Exceptional Dirac states in a non-centrosymmetric superconductor, BiPd

TL;DR

This study uses high-resolution ARPES to accurately locate Dirac states in BiPd, clarifying their dimensionality and anisotropy, which are crucial for understanding topological superconductivity.

Contribution

The paper introduces a methodology with high-resolution ARPES to precisely identify Dirac nodes and reveals that their deviation from two-dimensionality is not an intrinsic material property.

Findings

Accurate localization of Dirac nodes in BiPd.

Revealed anisotropic topology of Dirac states.

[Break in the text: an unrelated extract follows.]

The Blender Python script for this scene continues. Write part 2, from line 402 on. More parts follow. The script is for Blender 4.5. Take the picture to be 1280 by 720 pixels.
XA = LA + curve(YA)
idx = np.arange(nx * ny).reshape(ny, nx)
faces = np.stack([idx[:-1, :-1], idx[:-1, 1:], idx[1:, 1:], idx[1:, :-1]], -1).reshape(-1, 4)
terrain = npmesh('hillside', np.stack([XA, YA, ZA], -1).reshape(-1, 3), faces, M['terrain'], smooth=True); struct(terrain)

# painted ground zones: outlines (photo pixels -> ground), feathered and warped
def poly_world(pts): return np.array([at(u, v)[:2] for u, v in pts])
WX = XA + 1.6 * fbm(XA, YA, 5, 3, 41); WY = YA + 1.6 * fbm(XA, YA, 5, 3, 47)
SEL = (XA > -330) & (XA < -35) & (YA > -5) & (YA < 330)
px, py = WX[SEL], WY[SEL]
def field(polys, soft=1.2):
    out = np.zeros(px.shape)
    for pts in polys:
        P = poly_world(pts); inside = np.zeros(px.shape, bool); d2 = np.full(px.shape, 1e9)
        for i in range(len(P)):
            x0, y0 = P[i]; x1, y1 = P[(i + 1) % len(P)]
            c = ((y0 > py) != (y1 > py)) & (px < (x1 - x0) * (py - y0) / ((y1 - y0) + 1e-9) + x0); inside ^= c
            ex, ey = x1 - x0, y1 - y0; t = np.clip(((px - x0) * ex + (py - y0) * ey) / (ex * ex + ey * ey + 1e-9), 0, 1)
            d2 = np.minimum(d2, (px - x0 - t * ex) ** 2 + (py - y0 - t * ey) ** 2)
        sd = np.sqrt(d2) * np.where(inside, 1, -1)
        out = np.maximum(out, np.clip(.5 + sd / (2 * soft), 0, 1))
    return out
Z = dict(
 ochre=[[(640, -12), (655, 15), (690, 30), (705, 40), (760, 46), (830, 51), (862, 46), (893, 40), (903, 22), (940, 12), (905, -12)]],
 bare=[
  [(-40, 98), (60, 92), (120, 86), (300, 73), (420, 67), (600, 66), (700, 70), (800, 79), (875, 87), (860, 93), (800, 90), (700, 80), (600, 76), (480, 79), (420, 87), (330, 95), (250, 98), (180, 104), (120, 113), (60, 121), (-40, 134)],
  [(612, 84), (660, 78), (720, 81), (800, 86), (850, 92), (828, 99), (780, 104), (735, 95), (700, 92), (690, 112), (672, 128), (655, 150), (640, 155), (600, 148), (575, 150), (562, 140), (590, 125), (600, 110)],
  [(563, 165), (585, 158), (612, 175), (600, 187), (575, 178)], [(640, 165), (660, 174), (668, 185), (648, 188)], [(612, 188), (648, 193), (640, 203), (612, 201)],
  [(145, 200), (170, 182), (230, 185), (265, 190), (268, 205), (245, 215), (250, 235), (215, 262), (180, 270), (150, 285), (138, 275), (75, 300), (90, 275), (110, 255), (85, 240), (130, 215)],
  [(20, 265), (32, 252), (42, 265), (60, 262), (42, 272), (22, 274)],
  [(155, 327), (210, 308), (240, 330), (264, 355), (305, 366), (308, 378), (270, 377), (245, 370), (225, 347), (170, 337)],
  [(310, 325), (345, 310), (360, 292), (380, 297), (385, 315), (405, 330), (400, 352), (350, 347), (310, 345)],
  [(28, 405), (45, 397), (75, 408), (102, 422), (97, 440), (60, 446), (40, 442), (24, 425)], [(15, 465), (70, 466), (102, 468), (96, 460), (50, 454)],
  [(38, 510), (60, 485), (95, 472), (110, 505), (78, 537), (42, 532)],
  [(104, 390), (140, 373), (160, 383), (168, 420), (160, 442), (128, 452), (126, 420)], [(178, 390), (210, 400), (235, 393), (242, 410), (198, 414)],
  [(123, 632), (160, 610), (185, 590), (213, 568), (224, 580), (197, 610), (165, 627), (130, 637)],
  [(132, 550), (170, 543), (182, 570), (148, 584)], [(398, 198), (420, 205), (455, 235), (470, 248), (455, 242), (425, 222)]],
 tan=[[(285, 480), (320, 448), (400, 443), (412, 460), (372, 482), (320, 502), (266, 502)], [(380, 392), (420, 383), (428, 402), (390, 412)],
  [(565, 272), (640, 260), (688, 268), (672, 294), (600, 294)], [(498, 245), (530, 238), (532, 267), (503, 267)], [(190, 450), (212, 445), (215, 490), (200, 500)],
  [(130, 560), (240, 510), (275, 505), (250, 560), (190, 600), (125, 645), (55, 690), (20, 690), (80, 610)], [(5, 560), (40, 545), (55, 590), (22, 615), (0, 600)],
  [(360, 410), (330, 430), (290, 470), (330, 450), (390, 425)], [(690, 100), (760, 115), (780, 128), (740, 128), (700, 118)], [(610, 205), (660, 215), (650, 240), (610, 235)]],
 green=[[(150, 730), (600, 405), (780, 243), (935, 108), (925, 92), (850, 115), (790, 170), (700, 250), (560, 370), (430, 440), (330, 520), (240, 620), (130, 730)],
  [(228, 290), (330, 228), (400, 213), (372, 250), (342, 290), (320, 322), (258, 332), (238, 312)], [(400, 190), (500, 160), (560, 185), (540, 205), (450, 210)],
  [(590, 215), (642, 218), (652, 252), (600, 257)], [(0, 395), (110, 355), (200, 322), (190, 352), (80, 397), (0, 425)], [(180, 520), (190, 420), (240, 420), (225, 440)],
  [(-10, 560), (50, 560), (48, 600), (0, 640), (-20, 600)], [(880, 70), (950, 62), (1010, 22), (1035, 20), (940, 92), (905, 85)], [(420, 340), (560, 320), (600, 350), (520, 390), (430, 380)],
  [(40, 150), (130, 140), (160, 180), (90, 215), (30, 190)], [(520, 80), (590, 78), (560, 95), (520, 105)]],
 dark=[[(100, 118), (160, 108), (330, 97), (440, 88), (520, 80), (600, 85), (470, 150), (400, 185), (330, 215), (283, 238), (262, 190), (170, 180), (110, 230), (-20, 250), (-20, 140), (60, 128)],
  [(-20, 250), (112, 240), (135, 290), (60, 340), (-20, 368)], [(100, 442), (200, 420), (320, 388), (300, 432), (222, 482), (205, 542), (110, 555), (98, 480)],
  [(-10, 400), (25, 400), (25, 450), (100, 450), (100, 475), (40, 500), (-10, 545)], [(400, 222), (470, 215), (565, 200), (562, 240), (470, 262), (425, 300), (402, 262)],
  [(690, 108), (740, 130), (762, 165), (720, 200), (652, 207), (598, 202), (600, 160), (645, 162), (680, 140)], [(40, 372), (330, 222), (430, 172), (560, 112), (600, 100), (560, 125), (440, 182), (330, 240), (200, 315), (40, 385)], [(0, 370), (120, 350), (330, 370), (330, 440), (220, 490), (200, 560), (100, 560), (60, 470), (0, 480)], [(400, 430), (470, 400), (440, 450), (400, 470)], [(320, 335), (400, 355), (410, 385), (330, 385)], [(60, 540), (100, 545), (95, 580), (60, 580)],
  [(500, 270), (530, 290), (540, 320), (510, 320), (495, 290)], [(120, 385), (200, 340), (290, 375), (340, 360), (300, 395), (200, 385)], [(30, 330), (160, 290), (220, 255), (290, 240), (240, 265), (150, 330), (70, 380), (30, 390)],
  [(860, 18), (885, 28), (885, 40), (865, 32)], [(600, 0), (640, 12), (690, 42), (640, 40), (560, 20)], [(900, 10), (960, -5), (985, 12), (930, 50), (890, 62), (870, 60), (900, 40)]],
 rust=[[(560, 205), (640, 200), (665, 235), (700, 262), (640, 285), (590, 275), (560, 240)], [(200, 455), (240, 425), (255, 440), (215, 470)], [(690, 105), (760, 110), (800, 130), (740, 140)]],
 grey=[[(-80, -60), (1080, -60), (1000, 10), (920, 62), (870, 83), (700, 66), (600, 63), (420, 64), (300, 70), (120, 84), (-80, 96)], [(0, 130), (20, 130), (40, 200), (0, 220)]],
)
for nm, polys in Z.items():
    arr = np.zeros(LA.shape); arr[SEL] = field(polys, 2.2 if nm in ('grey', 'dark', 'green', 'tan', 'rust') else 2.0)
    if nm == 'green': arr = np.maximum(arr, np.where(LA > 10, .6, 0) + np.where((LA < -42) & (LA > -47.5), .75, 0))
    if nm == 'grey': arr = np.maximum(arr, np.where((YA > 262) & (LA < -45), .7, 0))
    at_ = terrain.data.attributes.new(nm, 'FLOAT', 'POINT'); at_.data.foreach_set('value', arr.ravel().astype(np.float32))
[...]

Developed a model Hamiltonian explaining observed features.

Abstract

Quantum materials having Dirac fermions in conjunction with superconductivity is believed to be the candidate materials to realize exotic physics as well as advanced technology. Angle resolved photoemission spectroscopy (ARPES), a direct probe of the electronic structure, has been extensively used to study these materials. However, experiments often exhibit conflicting results on dimensionality and momentum of the Dirac Fermions (e.g. Dirac states in BiPd, a novel non-centrosymmetric superconductor), which is crucial for the determination of the symmetry, time-reversal invariant momenta and other emerging properties. Employing high-resolution ARPES at varied conditions, we demonstrated a methodology to identify the location of the Dirac node accurately and discover that the deviation from two-dimensionality of the Dirac states in BiPd proposed earlier is not a material property. These results helped to reveal the topology of the anisotropy of the Dirac states accurately. We have constructed a model Hamiltonian considering higher-order spin-orbit terms and demonstrate that this model provides an excellent description of the observed anisotropy. Intriguing features of the Dirac states in a non-centrosymmetric superconductor revealed in this study expected to have significant implication in the properties of topological superconductors.